_Task to complete_
Gather all lines in the entries that include the word "objects".

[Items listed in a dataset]
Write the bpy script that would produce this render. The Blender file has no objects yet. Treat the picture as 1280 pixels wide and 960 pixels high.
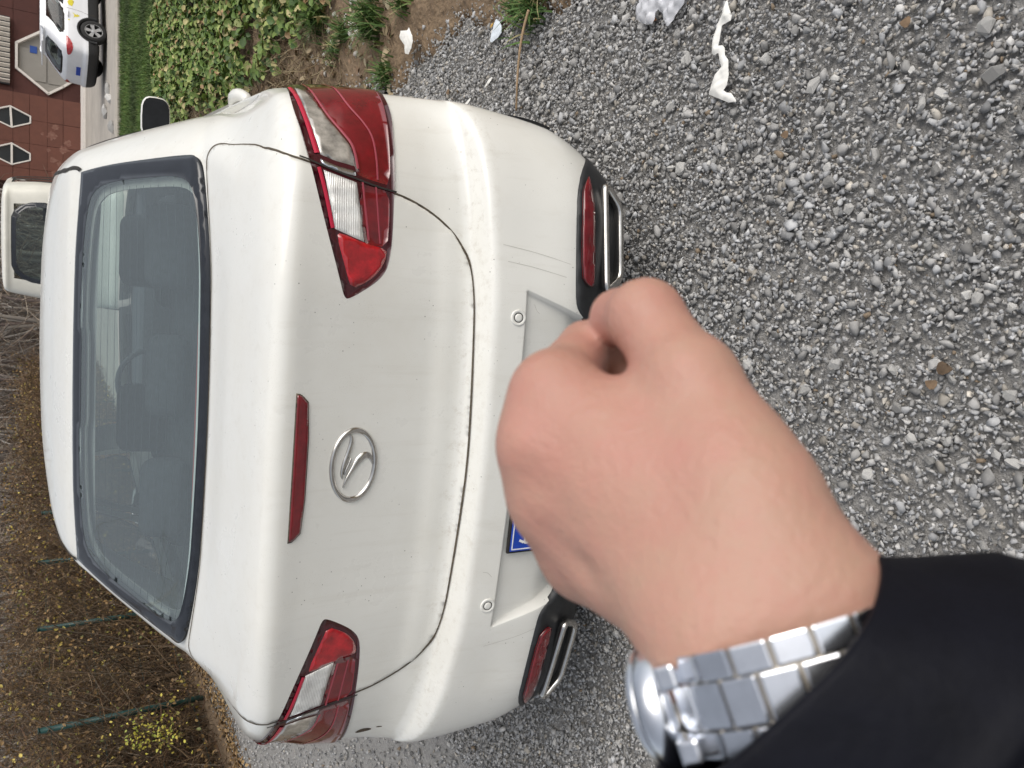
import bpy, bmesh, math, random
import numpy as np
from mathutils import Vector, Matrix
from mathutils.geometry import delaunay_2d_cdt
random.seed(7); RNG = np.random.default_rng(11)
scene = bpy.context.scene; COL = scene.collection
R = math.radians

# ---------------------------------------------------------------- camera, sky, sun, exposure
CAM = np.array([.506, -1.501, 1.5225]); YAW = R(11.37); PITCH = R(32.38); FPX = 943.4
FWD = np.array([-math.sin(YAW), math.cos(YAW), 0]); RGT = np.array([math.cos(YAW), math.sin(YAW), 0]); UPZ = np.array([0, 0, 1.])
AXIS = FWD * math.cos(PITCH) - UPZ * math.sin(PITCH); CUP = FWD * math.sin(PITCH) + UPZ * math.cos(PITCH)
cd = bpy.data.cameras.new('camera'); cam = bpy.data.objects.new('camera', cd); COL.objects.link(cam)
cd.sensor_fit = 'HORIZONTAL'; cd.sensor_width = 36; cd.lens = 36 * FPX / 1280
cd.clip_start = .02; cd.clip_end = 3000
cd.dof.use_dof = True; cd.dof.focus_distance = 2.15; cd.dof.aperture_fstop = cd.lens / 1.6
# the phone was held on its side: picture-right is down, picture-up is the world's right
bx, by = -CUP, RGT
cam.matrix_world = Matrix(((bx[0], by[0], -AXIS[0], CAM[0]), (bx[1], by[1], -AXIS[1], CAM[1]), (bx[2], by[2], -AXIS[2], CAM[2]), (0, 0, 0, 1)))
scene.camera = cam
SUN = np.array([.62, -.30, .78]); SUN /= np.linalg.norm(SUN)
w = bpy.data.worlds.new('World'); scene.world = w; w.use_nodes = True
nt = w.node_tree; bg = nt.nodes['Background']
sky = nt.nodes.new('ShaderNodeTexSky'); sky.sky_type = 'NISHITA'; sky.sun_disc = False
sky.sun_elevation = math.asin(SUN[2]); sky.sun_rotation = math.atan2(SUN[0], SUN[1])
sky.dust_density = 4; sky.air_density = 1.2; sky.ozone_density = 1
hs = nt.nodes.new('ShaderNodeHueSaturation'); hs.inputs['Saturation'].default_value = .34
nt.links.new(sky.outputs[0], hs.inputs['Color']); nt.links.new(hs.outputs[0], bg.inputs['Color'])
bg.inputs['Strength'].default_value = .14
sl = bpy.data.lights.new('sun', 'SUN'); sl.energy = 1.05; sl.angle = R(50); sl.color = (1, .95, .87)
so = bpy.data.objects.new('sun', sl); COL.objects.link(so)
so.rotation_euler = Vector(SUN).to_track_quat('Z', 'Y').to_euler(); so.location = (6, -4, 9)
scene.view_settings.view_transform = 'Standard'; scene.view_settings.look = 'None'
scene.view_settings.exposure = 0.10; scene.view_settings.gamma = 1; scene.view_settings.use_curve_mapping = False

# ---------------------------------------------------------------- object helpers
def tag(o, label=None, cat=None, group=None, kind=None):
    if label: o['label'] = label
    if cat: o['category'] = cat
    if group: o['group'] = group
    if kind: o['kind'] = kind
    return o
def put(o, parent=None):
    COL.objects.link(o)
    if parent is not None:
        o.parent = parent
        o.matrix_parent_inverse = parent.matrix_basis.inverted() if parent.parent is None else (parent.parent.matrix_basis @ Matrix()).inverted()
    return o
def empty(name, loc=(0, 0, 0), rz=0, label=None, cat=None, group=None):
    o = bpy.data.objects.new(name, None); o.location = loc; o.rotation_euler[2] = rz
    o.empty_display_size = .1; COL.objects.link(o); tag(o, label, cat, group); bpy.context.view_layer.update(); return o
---
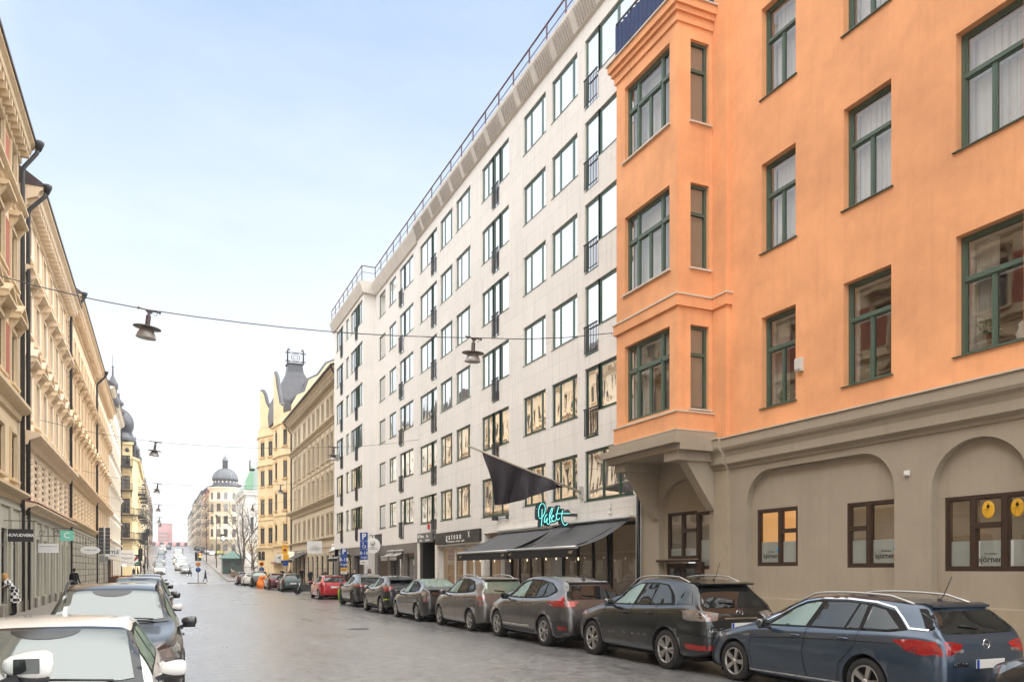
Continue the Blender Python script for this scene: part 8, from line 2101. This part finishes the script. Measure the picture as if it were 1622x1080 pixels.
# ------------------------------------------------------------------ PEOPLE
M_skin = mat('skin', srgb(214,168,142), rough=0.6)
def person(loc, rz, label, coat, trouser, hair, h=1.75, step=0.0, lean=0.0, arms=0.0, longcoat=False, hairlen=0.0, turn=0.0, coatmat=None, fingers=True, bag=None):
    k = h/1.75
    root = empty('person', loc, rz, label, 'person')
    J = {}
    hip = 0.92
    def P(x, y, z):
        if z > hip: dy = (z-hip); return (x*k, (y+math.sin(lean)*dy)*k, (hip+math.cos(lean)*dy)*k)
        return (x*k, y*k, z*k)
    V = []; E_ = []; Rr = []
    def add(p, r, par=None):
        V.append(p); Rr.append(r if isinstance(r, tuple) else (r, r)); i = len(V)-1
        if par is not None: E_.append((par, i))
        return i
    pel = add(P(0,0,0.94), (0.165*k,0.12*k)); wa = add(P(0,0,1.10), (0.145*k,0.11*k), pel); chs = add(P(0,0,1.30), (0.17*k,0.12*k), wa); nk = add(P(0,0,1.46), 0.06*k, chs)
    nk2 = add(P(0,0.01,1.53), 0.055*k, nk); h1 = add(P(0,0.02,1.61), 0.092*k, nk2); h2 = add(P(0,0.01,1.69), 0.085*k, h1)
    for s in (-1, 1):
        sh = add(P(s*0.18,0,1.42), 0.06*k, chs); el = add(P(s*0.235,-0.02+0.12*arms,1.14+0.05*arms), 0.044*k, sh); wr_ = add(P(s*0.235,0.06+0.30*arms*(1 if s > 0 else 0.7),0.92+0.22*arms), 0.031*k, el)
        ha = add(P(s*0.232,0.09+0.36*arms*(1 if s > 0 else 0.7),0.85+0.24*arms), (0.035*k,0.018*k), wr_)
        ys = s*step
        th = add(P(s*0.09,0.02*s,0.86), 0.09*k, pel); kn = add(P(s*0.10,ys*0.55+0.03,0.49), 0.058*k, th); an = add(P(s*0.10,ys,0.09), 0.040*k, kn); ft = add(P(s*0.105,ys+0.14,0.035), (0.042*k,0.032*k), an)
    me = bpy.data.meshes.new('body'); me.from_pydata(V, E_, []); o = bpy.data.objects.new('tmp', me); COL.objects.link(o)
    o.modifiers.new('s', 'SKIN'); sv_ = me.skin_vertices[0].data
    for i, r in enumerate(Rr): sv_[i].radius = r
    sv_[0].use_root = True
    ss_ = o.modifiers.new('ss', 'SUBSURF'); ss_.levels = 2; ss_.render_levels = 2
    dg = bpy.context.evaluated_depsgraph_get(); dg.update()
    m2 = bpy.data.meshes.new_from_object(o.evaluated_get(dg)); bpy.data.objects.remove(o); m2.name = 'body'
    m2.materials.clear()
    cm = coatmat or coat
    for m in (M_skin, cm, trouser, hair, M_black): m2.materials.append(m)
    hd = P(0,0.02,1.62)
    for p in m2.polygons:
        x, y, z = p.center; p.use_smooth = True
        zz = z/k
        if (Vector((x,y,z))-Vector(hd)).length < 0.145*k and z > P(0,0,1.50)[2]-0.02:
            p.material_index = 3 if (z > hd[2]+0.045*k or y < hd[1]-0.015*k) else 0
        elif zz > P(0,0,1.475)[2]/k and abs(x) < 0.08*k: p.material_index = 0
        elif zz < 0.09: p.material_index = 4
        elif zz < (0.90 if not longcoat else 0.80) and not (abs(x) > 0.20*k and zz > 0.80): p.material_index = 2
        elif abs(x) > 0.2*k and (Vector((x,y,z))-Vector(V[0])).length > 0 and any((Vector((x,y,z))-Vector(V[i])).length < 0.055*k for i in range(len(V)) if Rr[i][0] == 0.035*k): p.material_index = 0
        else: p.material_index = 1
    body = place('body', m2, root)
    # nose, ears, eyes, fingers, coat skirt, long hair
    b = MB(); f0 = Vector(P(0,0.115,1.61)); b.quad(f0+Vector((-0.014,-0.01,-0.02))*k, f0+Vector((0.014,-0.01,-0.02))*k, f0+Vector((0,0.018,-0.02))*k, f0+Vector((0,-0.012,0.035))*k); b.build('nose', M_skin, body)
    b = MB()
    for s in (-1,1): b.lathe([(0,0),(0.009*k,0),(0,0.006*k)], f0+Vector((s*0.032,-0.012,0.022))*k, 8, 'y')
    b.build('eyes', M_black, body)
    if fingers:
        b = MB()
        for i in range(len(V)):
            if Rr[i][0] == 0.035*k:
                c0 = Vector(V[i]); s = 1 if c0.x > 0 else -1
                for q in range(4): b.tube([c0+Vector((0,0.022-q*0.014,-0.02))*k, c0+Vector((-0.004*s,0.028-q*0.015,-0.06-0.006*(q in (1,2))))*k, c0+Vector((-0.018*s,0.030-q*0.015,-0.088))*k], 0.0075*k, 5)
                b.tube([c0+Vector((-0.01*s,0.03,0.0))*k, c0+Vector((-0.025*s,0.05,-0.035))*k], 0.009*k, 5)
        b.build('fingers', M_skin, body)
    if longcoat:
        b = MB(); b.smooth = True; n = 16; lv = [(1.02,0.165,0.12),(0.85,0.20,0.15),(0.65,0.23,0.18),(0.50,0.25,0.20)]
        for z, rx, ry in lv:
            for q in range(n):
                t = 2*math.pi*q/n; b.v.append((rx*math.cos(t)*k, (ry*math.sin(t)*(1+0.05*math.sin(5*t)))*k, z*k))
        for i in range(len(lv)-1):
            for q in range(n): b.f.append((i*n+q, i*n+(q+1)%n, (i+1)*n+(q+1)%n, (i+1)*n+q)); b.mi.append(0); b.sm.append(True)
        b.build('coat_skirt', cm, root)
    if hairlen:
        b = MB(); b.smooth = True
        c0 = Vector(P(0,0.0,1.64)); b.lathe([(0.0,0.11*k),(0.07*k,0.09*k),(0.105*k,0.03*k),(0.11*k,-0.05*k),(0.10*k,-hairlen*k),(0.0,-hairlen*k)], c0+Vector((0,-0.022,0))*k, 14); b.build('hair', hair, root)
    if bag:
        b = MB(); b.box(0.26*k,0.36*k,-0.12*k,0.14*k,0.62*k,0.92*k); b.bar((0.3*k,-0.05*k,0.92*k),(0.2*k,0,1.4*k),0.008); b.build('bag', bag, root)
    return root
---
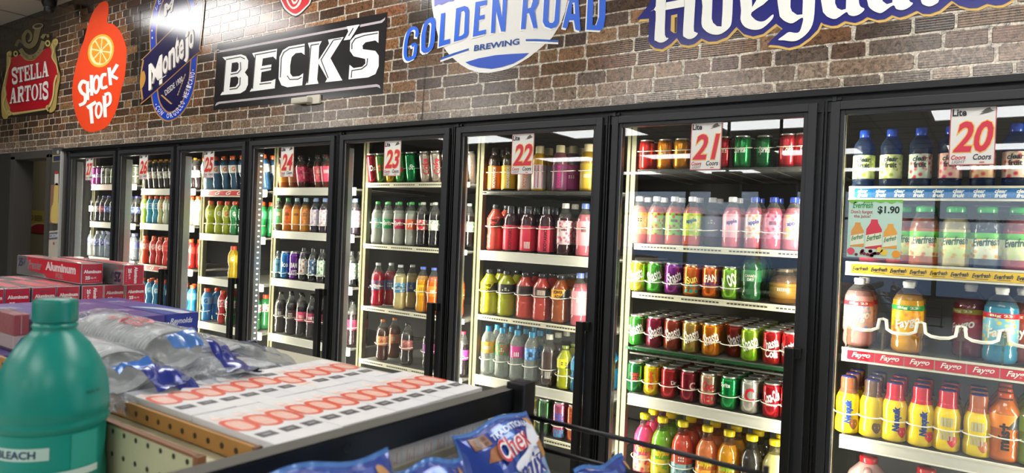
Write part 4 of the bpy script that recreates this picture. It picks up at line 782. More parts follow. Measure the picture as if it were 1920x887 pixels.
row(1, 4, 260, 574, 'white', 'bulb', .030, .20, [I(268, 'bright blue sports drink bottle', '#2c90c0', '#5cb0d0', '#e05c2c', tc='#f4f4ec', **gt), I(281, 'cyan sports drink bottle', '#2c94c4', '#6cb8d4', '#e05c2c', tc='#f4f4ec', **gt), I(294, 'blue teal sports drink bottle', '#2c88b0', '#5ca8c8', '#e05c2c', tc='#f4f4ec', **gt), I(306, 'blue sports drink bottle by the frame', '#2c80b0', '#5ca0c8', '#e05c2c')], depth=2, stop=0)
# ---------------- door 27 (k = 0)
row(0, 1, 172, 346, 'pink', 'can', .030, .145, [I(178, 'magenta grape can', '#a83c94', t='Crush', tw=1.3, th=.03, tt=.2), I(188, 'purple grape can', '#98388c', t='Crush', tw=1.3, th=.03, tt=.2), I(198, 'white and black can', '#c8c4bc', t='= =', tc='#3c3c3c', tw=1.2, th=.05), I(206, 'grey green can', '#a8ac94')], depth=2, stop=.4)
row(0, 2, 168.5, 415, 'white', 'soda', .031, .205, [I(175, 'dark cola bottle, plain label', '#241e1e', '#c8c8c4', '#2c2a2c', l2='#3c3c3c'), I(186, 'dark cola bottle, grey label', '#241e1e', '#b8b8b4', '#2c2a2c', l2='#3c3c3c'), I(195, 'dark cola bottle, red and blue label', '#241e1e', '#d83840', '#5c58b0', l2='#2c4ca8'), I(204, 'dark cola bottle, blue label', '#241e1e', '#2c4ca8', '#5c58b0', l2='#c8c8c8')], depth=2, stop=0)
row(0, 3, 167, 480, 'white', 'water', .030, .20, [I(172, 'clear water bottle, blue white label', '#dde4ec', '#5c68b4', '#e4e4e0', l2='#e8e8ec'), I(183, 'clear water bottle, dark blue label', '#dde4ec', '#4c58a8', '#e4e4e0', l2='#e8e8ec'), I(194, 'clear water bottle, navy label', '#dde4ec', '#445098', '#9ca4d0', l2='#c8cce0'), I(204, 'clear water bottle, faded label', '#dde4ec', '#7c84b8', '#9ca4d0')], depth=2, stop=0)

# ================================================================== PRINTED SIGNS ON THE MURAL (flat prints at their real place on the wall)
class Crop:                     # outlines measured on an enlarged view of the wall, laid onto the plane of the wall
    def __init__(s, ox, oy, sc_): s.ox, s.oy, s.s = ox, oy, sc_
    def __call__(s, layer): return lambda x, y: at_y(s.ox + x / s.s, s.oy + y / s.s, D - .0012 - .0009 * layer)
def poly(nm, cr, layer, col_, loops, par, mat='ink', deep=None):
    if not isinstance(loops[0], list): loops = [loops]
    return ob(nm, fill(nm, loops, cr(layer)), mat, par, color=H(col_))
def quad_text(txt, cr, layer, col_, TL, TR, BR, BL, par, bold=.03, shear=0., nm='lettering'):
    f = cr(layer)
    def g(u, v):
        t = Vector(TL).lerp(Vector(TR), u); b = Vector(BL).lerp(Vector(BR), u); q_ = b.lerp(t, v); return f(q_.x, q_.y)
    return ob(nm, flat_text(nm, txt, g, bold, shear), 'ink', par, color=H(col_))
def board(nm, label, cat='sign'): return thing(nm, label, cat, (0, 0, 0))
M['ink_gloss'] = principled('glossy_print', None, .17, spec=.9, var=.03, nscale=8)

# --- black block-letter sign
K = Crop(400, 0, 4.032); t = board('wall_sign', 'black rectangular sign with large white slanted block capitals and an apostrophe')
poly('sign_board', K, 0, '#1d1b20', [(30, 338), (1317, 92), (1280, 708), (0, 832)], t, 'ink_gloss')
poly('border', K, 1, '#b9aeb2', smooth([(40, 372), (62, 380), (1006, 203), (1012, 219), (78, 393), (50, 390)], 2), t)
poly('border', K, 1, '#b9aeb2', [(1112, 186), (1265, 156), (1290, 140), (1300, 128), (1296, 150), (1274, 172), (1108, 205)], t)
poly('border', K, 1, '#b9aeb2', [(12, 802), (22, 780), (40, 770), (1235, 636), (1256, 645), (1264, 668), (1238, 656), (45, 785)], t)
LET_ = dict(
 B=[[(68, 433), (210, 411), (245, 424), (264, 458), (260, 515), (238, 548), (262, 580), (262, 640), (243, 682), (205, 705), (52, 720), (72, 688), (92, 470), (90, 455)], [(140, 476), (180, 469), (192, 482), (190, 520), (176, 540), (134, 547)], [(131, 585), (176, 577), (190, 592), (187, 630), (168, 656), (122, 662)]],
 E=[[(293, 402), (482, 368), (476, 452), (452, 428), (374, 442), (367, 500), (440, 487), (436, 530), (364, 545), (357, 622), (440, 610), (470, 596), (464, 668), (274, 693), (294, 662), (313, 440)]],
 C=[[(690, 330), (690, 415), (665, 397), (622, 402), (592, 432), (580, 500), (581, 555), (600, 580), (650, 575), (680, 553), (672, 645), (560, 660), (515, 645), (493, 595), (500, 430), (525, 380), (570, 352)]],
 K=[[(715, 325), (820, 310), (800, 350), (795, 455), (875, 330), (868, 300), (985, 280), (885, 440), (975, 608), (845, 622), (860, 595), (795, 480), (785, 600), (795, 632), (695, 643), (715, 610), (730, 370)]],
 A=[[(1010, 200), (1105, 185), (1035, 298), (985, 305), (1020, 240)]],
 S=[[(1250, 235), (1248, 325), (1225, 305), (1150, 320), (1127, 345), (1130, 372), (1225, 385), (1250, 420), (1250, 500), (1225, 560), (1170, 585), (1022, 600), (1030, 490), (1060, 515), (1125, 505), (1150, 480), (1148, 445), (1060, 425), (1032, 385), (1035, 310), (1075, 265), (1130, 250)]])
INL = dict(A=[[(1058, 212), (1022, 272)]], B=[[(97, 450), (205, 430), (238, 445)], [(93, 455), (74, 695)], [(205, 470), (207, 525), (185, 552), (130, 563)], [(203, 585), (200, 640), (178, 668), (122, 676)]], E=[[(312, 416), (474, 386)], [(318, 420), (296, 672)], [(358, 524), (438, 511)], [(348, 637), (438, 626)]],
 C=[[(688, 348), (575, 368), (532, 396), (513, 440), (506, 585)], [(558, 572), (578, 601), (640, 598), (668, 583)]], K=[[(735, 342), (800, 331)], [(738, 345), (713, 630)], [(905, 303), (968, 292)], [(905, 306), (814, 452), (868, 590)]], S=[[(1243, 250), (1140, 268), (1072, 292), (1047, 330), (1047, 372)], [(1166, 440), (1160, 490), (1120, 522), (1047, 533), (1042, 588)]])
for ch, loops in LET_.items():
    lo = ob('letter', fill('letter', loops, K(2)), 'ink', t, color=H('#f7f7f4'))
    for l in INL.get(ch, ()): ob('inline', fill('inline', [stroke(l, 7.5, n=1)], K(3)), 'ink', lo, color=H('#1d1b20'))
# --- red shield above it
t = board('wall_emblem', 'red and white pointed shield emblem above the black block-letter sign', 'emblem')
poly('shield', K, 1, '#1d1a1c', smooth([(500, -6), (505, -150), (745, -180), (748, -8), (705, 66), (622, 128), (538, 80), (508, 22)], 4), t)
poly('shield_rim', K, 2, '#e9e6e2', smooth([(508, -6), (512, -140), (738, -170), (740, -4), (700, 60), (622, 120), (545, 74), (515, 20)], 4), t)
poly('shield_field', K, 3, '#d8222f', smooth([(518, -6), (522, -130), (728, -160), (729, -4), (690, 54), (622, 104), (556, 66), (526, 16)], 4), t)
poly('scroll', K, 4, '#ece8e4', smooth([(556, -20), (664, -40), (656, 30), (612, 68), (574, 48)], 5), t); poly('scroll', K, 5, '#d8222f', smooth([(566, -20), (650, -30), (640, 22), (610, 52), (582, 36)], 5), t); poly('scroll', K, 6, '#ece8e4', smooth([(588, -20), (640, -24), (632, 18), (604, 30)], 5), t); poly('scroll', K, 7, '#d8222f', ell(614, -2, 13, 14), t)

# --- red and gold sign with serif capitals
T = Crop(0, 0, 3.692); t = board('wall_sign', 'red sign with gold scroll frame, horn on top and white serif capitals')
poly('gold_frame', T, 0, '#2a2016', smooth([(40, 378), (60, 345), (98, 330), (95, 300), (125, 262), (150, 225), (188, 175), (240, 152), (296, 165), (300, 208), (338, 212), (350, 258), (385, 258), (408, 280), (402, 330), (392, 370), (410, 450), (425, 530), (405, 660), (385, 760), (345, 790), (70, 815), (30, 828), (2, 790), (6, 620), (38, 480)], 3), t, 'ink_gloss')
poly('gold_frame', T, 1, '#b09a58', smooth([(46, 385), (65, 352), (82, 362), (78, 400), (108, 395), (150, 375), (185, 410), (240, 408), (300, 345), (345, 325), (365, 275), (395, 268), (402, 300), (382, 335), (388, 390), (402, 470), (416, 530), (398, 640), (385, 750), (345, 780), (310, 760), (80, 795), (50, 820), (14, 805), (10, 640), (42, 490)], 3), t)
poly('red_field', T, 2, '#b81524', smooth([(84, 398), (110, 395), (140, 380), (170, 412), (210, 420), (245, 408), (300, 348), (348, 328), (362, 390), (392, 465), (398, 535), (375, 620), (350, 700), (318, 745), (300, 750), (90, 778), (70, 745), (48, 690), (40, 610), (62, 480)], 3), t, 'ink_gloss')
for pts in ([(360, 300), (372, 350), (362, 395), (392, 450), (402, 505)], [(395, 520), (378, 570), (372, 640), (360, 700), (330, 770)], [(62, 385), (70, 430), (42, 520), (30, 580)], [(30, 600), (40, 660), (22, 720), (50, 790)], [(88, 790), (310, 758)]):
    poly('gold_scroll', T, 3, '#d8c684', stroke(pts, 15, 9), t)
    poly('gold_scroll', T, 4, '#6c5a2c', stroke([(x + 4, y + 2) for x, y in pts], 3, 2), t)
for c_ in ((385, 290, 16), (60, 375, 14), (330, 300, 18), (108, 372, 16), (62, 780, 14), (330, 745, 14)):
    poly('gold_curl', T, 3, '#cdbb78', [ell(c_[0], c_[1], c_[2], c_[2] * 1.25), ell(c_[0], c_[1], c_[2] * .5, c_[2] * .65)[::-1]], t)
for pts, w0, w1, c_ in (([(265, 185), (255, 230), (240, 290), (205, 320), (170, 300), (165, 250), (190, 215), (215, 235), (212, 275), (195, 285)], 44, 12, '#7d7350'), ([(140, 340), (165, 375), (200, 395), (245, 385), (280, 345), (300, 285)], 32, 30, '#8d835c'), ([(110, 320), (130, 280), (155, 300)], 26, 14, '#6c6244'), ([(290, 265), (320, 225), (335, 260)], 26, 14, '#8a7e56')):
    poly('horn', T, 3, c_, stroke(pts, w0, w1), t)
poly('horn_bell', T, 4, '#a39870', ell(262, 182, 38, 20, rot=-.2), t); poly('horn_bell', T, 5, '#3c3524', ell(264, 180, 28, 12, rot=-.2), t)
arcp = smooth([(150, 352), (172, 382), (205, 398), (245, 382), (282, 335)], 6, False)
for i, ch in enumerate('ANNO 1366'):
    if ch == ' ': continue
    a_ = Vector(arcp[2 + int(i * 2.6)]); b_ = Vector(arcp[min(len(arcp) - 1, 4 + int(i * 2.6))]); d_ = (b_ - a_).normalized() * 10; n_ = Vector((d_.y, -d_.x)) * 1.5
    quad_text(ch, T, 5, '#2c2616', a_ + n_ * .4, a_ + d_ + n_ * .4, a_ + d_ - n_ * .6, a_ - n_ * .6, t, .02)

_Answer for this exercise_
Write the bpy script that would produce this render. The Blender file has no objects yet. Treat the picture as 1280 pixels wide and 960 pixels high.
cd = bpy.data.cameras.new('camera'); cam = bpy.data.objects.new('camera', cd); COL.objects.link(cam)
so = bpy.data.objects.new('sun', sl); COL.objects.link(so)
    COL.objects.link(o)
    o = bpy.data.objects.new(name, None); o.location = loc; o.rotation_euler[2] = rz
    o.empty_display_size = .1; COL.objects.link(o); tag(o, label, cat, group); bpy.context.view_layer.update(); return o
    me = bpy.data.meshes.new('body'); me.from_pydata(V, E_, []); o = bpy.data.objects.new('tmp', me); COL.objects.link(o)
    m2 = bpy.data.meshes.new_from_object(o.evaluated_get(dg)); bpy.data.objects.remove(o); m2.name = 'body'